What you are asked to do
Output the material beneath exactly, leaving nothing out.

Supplied information
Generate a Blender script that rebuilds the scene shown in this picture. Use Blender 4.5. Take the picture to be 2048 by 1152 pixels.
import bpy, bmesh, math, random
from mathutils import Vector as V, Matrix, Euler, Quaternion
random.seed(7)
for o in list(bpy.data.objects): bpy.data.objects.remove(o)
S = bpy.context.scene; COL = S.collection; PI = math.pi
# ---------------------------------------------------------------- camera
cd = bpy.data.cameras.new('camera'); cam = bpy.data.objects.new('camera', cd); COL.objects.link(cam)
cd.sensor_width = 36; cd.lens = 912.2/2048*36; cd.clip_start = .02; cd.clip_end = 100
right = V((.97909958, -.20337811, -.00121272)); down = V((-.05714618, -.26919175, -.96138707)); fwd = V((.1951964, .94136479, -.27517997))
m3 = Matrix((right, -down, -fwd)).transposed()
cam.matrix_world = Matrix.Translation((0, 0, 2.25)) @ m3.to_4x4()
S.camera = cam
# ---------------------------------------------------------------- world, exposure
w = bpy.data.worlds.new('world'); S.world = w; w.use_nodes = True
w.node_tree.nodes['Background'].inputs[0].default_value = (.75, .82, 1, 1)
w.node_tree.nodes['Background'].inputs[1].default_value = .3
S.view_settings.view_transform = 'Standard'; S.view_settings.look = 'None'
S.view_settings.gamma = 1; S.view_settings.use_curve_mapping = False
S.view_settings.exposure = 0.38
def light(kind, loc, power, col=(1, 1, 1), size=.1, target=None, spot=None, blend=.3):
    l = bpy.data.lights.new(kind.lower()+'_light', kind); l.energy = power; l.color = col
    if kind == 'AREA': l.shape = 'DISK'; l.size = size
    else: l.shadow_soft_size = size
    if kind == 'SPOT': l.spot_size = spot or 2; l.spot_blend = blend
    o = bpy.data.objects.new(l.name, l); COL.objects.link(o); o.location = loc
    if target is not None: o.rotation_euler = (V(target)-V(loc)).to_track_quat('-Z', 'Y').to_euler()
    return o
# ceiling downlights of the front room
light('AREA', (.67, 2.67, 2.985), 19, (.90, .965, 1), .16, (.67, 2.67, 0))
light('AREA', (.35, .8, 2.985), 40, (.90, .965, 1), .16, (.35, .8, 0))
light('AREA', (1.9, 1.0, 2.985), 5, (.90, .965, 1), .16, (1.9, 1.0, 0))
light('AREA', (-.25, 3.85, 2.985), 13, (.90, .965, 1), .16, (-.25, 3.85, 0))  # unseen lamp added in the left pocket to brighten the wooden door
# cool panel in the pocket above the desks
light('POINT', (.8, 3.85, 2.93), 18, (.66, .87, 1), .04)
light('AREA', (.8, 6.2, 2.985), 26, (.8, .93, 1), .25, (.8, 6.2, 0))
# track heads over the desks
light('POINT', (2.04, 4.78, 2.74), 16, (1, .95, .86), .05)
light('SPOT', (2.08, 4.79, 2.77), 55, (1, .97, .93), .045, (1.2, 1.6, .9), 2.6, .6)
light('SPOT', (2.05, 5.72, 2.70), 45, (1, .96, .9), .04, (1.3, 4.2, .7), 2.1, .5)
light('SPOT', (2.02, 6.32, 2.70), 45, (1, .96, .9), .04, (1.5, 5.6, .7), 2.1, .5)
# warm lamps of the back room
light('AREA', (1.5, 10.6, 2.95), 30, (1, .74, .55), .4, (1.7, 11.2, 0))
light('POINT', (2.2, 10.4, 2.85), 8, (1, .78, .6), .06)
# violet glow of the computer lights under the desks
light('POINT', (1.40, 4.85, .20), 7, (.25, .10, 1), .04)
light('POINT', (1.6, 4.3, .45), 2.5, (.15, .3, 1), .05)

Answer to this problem
Generate a Blender script that rebuilds the scene shown in this picture. Use Blender 4.5. Take the picture to be 2048 by 1152 pixels.
import bpy, bmesh, math, random
from mathutils import Vector as V, Matrix, Euler, Quaternion
random.seed(7)
for o in list(bpy.data.objects): bpy.data.objects.remove(o)
S = bpy.context.scene; COL = S.collection; PI = math.pi
# ---------------------------------------------------------------- camera
cd = bpy.data.cameras.new('camera'); cam = bpy.data.objects.new('camera', cd); COL.objects.link(cam)
cd.sensor_width = 36; cd.lens = 912.2/2048*36; cd.clip_start = .02; cd.clip_end = 100
right = V((.97909958, -.20337811, -.00121272)); down = V((-.05714618, -.26919175, -.96138707)); fwd = V((.1951964, .94136479, -.27517997))
m3 = Matrix((right, -down, -fwd)).transposed()
cam.matrix_world = Matrix.Translation((0, 0, 2.25)) @ m3.to_4x4()
S.camera = cam
# ---------------------------------------------------------------- world, exposure
w = bpy.data.worlds.new('world'); S.world = w; w.use_nodes = True
w.node_tree.nodes['Background'].inputs[0].default_value = (.75, .82, 1, 1)
w.node_tree.nodes['Background'].inputs[1].default_value = .3
S.view_settings.view_transform = 'Standard'; S.view_settings.look = 'None'
S.view_settings.gamma = 1; S.view_settings.use_curve_mapping = False
S.view_settings.exposure = 0.38
def light(kind, loc, power, col=(1, 1, 1), size=.1, target=None, spot=None, blend=.3):
    l = bpy.data.lights.new(kind.lower()+'_light', kind); l.energy = power; l.color = col
    if kind == 'AREA': l.shape = 'DISK'; l.size = size
    else: l.shadow_soft_size = size
    if kind == 'SPOT': l.spot_size = spot or 2; l.spot_blend = blend
    o = bpy.data.objects.new(l.name, l); COL.objects.link(o); o.location = loc
    if target is not None: o.rotation_euler = (V(target)-V(loc)).to_track_quat('-Z', 'Y').to_euler()
    return o
# ceiling downlights of the front room
light('AREA', (.67, 2.67, 2.985), 19, (.90, .965, 1), .16, (.67, 2.67, 0))
light('AREA', (.35, .8, 2.985), 40, (.90, .965, 1), .16, (.35, .8, 0))
light('AREA', (1.9, 1.0, 2.985), 5, (.90, .965, 1), .16, (1.9, 1.0, 0))
light('AREA', (-.25, 3.85, 2.985), 13, (.90, .965, 1), .16, (-.25, 3.85, 0))  # unseen lamp added in the left pocket to brighten the wooden door
# cool panel in the pocket above the desks
light('POINT', (.8, 3.85, 2.93), 18, (.66, .87, 1), .04)
light('AREA', (.8, 6.2, 2.985), 26, (.8, .93, 1), .25, (.8, 6.2, 0))
# track heads over the desks
light('POINT', (2.04, 4.78, 2.74), 16, (1, .95, .86), .05)
light('SPOT', (2.08, 4.79, 2.77), 55, (1, .97, .93), .045, (1.2, 1.6, .9), 2.6, .6)
light('SPOT', (2.05, 5.72, 2.70), 45, (1, .96, .9), .04, (1.3, 4.2, .7), 2.1, .5)
light('SPOT', (2.02, 6.32, 2.70), 45, (1, .96, .9), .04, (1.5, 5.6, .7), 2.1, .5)
# warm lamps of the back room
light('AREA', (1.5, 10.6, 2.95), 30, (1, .74, .55), .4, (1.7, 11.2, 0))
light('POINT', (2.2, 10.4, 2.85), 8, (1, .78, .6), .06)
# violet glow of the computer lights under the desks
light('POINT', (1.40, 4.85, .20), 7, (.25, .10, 1), .04)
light('POINT', (1.6, 4.3, .45), 2.5, (.15, .3, 1), .05)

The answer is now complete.